O tal do Moisés era uma espécie de repórter especial. O sujeito entrevista Deus em on, veja só! Deus dava entrevista pra Moisés on the record, não pedia off. Imagina, Deus chegando pro repórter e dizendo: ‘Pode publicar que fui Eu que disse’. Imagina a cena na redação, o chefe de reportagem enchendo o saco do pobre do repórter: ‘Onde você vai, Moisés? Pro deserto de novo? Olha lá, a verba tá curta, o aluguel de camelos tá muito caro… Você garante que vai ter matéria, Ele vai falar mesmo? A manchete tá garantida?’. Por isso que eu digo: a Bíblia é um jornal. A diferença, no duro, é que todo editor acha que é Deus; no caso da Bíblia, o cara era Deus mesmo. Você lembra do lide que Ele escreveu? O cara começa o jornal Dele, a Bíblia, anunciando que criara a luz e, logo depois, o resto do mundo. Você já viu abertura de matéria melhor do que esta? A criação do mundo?
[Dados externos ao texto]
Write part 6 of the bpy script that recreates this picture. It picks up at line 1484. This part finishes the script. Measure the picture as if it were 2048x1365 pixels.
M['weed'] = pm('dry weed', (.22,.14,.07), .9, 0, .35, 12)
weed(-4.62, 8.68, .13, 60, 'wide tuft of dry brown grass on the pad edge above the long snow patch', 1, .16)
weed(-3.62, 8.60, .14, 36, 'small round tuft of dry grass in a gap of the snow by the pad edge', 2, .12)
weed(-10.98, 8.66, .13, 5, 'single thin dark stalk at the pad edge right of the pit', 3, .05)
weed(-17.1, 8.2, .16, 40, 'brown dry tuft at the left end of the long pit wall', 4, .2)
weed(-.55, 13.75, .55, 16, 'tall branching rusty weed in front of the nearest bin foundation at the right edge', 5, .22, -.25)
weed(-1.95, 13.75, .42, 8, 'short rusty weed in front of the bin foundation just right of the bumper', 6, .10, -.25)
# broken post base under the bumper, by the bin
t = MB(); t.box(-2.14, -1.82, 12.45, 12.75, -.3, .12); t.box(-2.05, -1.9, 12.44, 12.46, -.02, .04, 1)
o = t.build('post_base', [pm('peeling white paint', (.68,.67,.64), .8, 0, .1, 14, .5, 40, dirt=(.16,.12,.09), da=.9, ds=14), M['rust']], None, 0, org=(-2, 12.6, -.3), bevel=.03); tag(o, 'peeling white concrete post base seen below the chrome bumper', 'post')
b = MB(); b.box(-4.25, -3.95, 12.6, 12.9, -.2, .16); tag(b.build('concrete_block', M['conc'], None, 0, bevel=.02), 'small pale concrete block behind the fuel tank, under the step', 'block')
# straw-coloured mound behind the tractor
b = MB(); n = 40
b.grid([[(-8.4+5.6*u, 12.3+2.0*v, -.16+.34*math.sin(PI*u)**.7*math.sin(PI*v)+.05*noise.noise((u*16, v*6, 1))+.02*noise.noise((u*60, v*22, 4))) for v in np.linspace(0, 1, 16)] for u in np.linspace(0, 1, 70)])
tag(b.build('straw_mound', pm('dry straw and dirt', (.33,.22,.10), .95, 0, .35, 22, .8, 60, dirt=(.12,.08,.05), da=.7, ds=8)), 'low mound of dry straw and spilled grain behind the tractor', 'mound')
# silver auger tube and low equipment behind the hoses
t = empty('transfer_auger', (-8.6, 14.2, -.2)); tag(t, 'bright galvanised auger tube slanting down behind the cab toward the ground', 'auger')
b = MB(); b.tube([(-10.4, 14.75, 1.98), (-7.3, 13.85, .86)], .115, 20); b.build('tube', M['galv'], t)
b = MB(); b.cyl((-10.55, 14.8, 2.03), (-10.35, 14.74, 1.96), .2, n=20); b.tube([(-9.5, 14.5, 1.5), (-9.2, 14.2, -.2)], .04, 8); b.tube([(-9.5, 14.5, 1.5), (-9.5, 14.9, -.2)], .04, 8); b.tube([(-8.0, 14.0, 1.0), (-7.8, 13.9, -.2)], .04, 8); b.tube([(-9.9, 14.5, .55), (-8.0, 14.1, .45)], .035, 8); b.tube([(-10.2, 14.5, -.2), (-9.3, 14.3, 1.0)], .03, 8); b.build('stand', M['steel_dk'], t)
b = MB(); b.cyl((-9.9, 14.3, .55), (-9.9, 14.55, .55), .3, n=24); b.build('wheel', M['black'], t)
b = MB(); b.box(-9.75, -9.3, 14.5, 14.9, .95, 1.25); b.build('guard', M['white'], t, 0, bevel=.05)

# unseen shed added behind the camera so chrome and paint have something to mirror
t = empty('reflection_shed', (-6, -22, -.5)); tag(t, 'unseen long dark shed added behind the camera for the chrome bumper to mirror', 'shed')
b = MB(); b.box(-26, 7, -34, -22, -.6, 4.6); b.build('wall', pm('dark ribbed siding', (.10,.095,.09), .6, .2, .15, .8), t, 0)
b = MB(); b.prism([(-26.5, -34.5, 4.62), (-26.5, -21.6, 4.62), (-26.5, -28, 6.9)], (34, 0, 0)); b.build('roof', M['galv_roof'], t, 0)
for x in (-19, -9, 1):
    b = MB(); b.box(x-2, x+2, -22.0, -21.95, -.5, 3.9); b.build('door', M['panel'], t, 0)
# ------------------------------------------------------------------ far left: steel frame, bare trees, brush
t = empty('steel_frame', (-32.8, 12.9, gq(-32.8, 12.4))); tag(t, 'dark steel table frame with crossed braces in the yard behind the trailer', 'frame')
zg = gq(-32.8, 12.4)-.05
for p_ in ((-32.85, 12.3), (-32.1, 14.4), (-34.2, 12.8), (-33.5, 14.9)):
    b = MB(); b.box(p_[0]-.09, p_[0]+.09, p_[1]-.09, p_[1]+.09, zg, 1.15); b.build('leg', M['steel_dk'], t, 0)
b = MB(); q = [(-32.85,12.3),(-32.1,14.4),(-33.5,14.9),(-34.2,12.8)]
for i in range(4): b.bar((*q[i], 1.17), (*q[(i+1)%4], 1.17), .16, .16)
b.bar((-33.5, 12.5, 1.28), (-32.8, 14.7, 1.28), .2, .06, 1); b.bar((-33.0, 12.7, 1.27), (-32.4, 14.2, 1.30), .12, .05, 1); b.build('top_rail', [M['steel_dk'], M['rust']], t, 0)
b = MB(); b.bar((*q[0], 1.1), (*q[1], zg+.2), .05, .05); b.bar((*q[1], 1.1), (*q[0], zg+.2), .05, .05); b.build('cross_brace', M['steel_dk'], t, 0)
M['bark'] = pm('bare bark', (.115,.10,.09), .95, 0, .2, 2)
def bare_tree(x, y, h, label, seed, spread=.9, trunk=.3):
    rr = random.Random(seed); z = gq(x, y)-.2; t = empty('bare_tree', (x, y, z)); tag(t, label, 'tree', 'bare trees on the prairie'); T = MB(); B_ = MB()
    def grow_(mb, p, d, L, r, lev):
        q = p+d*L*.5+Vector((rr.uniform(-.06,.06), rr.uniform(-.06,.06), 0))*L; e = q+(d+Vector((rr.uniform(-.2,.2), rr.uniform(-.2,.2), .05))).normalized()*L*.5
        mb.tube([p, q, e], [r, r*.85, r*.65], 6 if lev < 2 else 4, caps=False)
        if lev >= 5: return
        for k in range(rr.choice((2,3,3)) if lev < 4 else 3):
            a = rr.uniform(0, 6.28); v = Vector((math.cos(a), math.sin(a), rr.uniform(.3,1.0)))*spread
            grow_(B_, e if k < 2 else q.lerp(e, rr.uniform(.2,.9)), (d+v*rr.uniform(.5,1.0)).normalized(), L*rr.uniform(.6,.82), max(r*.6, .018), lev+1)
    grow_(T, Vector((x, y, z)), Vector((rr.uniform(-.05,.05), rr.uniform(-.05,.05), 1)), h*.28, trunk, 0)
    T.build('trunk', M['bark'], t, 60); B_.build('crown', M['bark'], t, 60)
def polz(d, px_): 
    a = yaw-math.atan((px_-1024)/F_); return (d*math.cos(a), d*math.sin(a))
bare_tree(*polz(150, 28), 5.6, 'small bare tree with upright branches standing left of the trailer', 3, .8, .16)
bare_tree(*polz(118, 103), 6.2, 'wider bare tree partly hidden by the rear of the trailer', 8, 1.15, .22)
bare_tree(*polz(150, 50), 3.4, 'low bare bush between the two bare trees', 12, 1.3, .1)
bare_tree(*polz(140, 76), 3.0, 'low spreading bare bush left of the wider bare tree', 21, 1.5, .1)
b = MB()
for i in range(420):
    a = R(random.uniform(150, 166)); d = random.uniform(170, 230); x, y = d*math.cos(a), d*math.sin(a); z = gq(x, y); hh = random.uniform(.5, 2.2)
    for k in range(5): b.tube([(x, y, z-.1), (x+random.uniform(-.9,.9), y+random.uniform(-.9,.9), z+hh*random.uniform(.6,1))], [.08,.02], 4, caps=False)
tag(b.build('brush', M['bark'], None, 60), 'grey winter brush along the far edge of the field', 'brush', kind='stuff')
Ele, Deus, gostou tanto desse negócio de editar jornal que, quando mandou o filho, preparou uma nova edição. Enviou também os repórteres, os evangelistas, os responsáveis por contar aquela história espetacular. Evangelho, a catequista deve ter dito isto pra você, é boa nova, boa notícia. O cara, Deus, sempre foi bom nisso. Grande jornalista, o melhor de todos, o mais perfeito. Criava os fatos e dava um jeito de publicá-los. Sabia que, se não tivesse ninguém para contar a história, não adiantava nada curar cego, multiplicar peixe, botar filho pra morrer na cruz, ressuscitar o sujeito. Ele é tão bom, tão vaidoso, que guardou para Ele a outra grande notícia: o fim do mundo.

A única capaz de rivalizar com a que anunciou a criação disso tudo aqui. Quer saber? Acho que o mundo não vai acabar nunca. Quem é que ia ler a notícia?’Trecho do romance ‘O ponto da partida’, Editora Record.